Plus concrètement, le rapport « A greener path for the EU Common Agricultural Policy” pointe du doigt quatre problèmes majeurs :
- La Commission européenne a la volonté de maintenir certains instruments de la PAC actuels qui ont prouvé être inefficaces, dangereux pour l'environnement et socialement injuste. C’est le cas des paiements directs qu’elle propose de maintenir et d’élargir. Pourtant, les paiements directs sont déjà un budget de près de 40 milliards d'euros (70% du budget de la PAC) payés aux agriculteurs sur la base de la taille de surface cultivée. Cela entraine une distribution inégale des fonds : 1.8% des bénéficiaires perçoivent 32% de l'argent. Comme le souligne Sébastien Lakner de l'Université de Gottingen, ces mesures compensatoires avaient pourtant été introduites en 1992 en tant que solution intermédiaire et manquent de justification scientifique.
- La Commission européenne propose de réduire le budget de certains outils qui ont prouvé leur efficacité vis-à-vis des enjeux biodiversité, climat et sociaux. C’est le cas du pilier 2, appelé aussi Programme de Développement Rural. Alors que ce pilier ne représente que 10% du pilier 1, la Commission européenne propose de réduire ce budget de 28% dans les prochaines années. Cette proposition présente de réels risques environnementaux et sociaux selon les auteurs du rapport.
- La Commission européenne déclare que 40% du budget de la PAC est compatible avec les objectifs de réduction des émissions de gaz à effet de serre. Pas si vite répondent les chercheurs ! D'après eux, ce calcul reste questionnable. D’autre part, alors que les émissions de gaz à effet de serre augmentent, la Commission européenne ne propose aucun instrument spécifique.
- Les chercheurs mettent en évidence que le processus de réforme de la PAC en lui-même est déséquilibré permettant à des lobbys puissants d'influencer et de promouvoir leurs propres intérêts, excluant de fait les acteurs de la science du climat et de la biodiversité, les organisations d’intérêt général, les promoteurs d’une agriculture durable …

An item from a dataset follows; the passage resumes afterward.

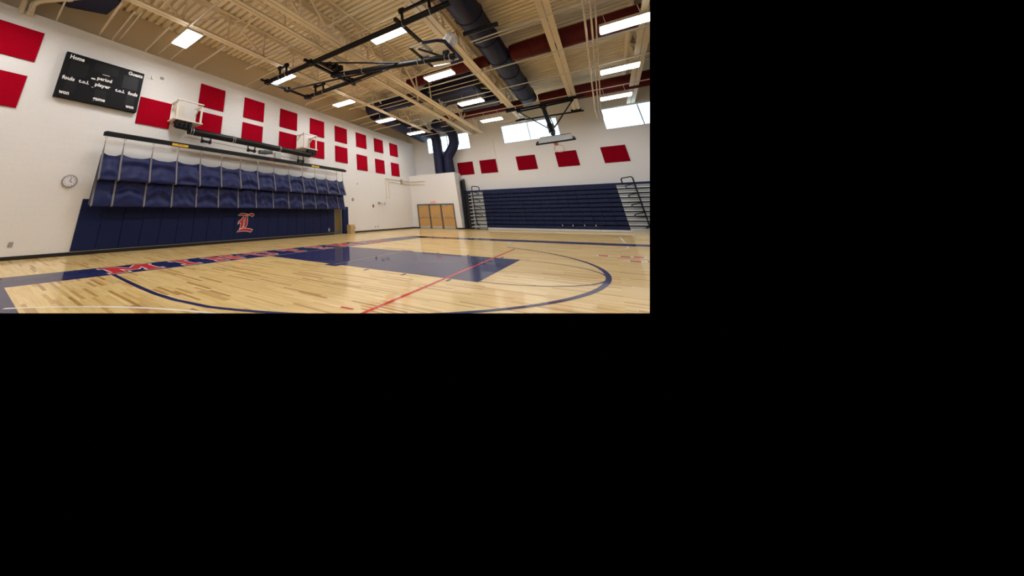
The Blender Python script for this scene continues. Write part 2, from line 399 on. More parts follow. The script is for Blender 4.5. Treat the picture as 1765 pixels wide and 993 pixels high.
# ------------------------------------------------------------------ roof deck
bm = B()
def deck(bm, x0, x1, y0, y1):
    prof = []; y = y0; p = .30
    while y < y1:
        prof += [(y, ZD), (y + .17, ZD), (y + .185, ZD + .17), (y + .285, ZD + .17)]; y += p
    prof.append((y1, ZD))
    prof = [q for q in prof if q[0] <= y1]
    lo = [bm.verts.new((x0, q[0], q[1])) for q in prof]; hi = [bm.verts.new((x1, q[0], q[1])) for q in prof]
    for i in range(len(prof) - 1): bm.faces.new((lo[i], lo[i + 1], hi[i + 1], hi[i]))
deck(bm, -.48, 24, REAR, YF); cut(bm, SEC_R)
deck(bm, -.48, 22, -14, REAR)
obj('ceiling', bm, DECK, section=False, kind='structure')

# ------------------------------------------------------------------ roof trusses (all run along y)
def truss(x, y0, y1, zb, wflange, label, panel=1.85, webw=.07, ph=0.0, extra=None):
    t = thing('roof_truss', label, 'truss', (x, y0, zb), 'painted steel roof trusses')
    bm = B(); g = .014
    box(bm, x - wflange / 2, x - g, y0, y1, zb, zb + .03); box(bm, x - .035, x - g, y0, y1, zb + .03, zb + .16)
    box(bm, x + g, x + wflange / 2, y0, y1, zb, zb + .03); box(bm, x + g, x + .035, y0, y1, zb + .03, zb + .16)
    obj('bottom_chord', bm, TAN, parent=t)
    bm = B(); zt = ZD - .02
    box(bm, x - .15, x - g, y0, y1, zt - .03, zt); box(bm, x - .035, x - g, y0, y1, zt - .17, zt - .03)
    box(bm, x + g, x + .15, y0, y1, zt - .03, zt); box(bm, x + g, x + .035, y0, y1, zt - .17, zt - .03)
    obj('top_chord', bm, TAN, parent=t)
    n = int((y1 - y0) / panel); k = 0
    for i in range(n + 1):
        y = y0 + ph + i * panel
        if y > y1: break
        bm = B(); beam(bm, (x, y, zb + .1), (x, y, zt - .1), webw, webw); obj('web_post', bm, TAN, parent=t)
        if y + panel <= y1:
            a, b = ((zb + .1), (zt - .1)) if i % 2 == 0 else ((zt - .1), (zb + .1))
            bm = B(); beam(bm, (x, y + .05, a), (x, y + panel - .05, b), webw * 1.2, webw * .8); obj('web_diagonal', bm, TAN, parent=t)
        if i % 2 == 1:
            bm = B(); box(bm, x - .012, x + .012, y - .22, y + .22, zt - .38, zt - .1); obj('gusset_plate', bm, TAN, parent=t)
    return t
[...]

Les solutions pour promouvoir une PAC bonne pour le climat, la biodiversité et l’emploi existent ! Il est possible de rectifier le tir…

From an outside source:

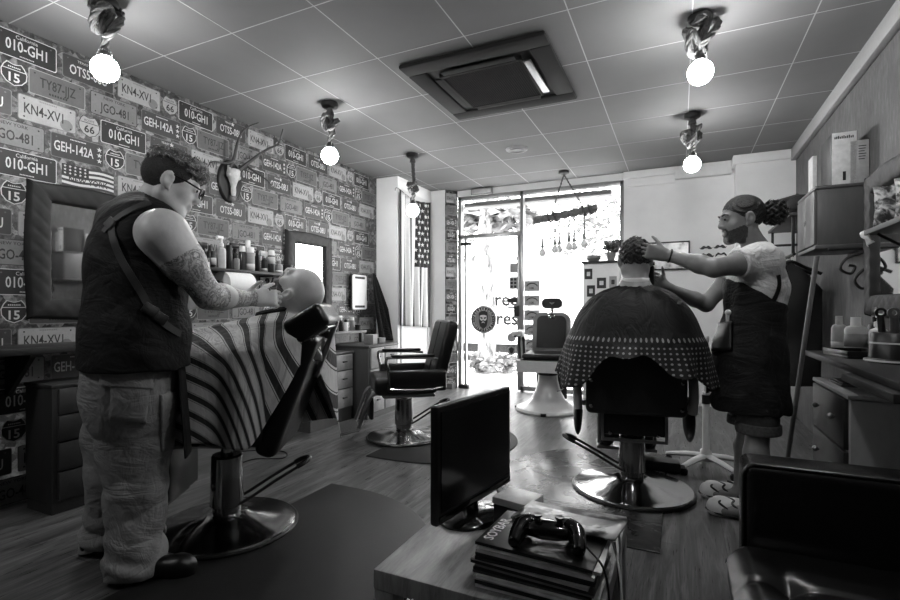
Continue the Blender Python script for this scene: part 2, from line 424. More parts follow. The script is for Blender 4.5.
dr = shopframe('door_2', -2.75, -1.87, [((-2.75, y0, 0), (-2.70, y1, 2.6)), ((-2.75, y0, 2.55), (-1.87, y1, 2.6)), ((-2.75, y0, 2.03), (-1.87, y1, 2.08)), ((-2.655, y0, .02), (-2.625, y1-.02, 2.03)), ((-1.91, y0, .02), (-1.872, y1-.02, 2.03))],
    [(-2.63, .02, -1.9, 2.04), (-2.71, 2.07, -1.87, 2.56)])
b = BM(); box(b, (-2.70, BY-.01, 1.935), (-2.55, BY+.01, 1.975), .004); box(b, (-2.72, BY-.04, .0), (-2.58, BY+.04, .05), .008); struct('hinge', b, SATIN, dr)
b = BM(); box(b, (-1.945, BY-.02, .98), (-1.88, BY+.02, 1.12), .006); box(b, (-2.02, BY-.05, 1.085), (-1.9, BY-.03, 1.105), .006); struct('handle', b, SATIN, dr)
b = BM(); box(b, (-2.7, BY+.10, 2.47), (-.75, BY+.32, 2.53), .01); struct('trim_5', b, plain('shutter_edge', 95, .5))
# ---------------------------------------------------------------- the street outside
PAVE = plain('paving', 215, .8, 0, .06, 8); b = BM(); box(b, (-14, BY+.1, -.2), (10, 40, -.005)); struct('pavement', b, PAVE)
VANW = plain('van_white', 225, .45, 0, .02); TYRE = plain('tyre_rubber', 25, .8)
tv = thing('van', 'white delivery van parked across the pavement outside', 'van', (-2.3, 9.05, 0))
b = BM(); prof = [(-2.9, .38), (2.45, .38), (2.5, .8), (2.5, 1.75), (2.35, 1.98), (-1.55, 2.0), (-1.8, 1.95), (-2.45, 1.25), (-3.1, 1.05), (-3.2, .6), (-3.1, .4)]
prism(b, prof, 0, 1.9, 0, Matrix(((1, 0, 0, 0), (0, 0, 1, 0), (0, 1, 0, 0), (0, 0, 0, 1)))); body = obj('body', b, VANW, tv)
b = BM()
for x in (-.3, 1.38, 1.62): box(b, (x-.008, -.006, .5), (x+.008, .0, 1.9))
box(b, (-.3, -.006, 1.1), (2.4, 0, 1.115)); obj('panel_line', b, plain('panel_gap', 75, .6), body)
for x in (-2.2, -.95+2.6):
    b = BM(); lathe(b, [(.0, -.02), (.2, -.02), (.22, -.03), (.33, -.03), (.34, .0), (.34, .2), (0, .2)], 28, 0, Matrix.Translation((x, -.02, .34)) @ Matrix.Rotation(-PI/2, 4, 'X')); w = obj('wheel', b, TYRE, tv)
b = BM(); lathe(b, [(.34, -.012), (.43, -.012), (.43, .0), (.34, .0)], 28, 0, Matrix.Translation((-2.2, 0, .36)) @ Matrix.Rotation(-PI/2, 4, 'X'), False); obj('wheel_arch', b, TYRE, tv)
b = BM(); box(b, (-3.0, .1, .2), (2.4, 1.8, .4)); obj('underside', b, TYRE, tv)
b = BM(); MV = frameM((0, -.008, 0), (1, 0, 0), (0, 0, 1))
p = at(518, 298, Y=9.04)-tv.location; q = at(519, 317, Y=9.04)-tv.location
VL = plain('van_lettering', 12, 1, 0, 0); b.free()
for w_, c_ in (('rreos', at(507, 299, Y=9.04)-tv.location), ('press', at(506, 318, Y=9.04)-tv.location)):
    b = BM(); text(b, w_, .36, frameM((c_.x, -.008, c_.z), (1, 0, 0), (0, 0, 1)), 0, 1, .022); obj('lettering', b, VL, tv)
t = NT('plane_bark'); co = t.coord('Object', (1, 1, .5)); t.base(t.ramp(t.noise(co, 7, 5, .7, 1), [(.36, srgb(35)), (.45, srgb(105)), (.6, srgb(150))])); t.rm(.9); t.bump(t.noise(co, 12), .4, .02); BARK = t.m
LEAF = plain('leaf', 105, .6, 0, .5, 9)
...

Les chercheurs allemands considèrent la fin des paiements directs à l’hectare comme étant l’action clef pour améliorer la politique agricole commune. De même, ils appellent à renforcer le pilier 2 présentant les meilleurs outils pour répondre à la protection de la biodiversité et au dérèglement climatique.
En France comme en Allemagne, les organisations de la société civile sont organisées afin de proposer collectivement les solutions à leurs parlementaires et gouvernements. La Fondation Nicolas Hulot collabore ainsi depuis de nombreuses années au collectif « Pour une autre PAC » qui rassemble 38 organisations paysannes, de protection de l’environnement et du bien-être animal, de solidarité internationale et de citoyens et consommateurs. Ensemble, nous avons identifiés 12 axes prioritaires accompagnés d’actions très concrètes pour dessiner une politique agricole et alimentaire de transition répondant aux enjeux environnementaux, climatiques, sociétaux et sanitaires de notre siècle.
Parmi les principales propositions que nous portons collectivement : les paiements pour services environnementaux et de bien-être animal dans le cadre du pilier 1, afin de rémunérer des pratiques agricoles mises en place par les paysans dans leur activité, vertueuses pour l’environnement, la biodiversité, le climat ou le bien-être animal.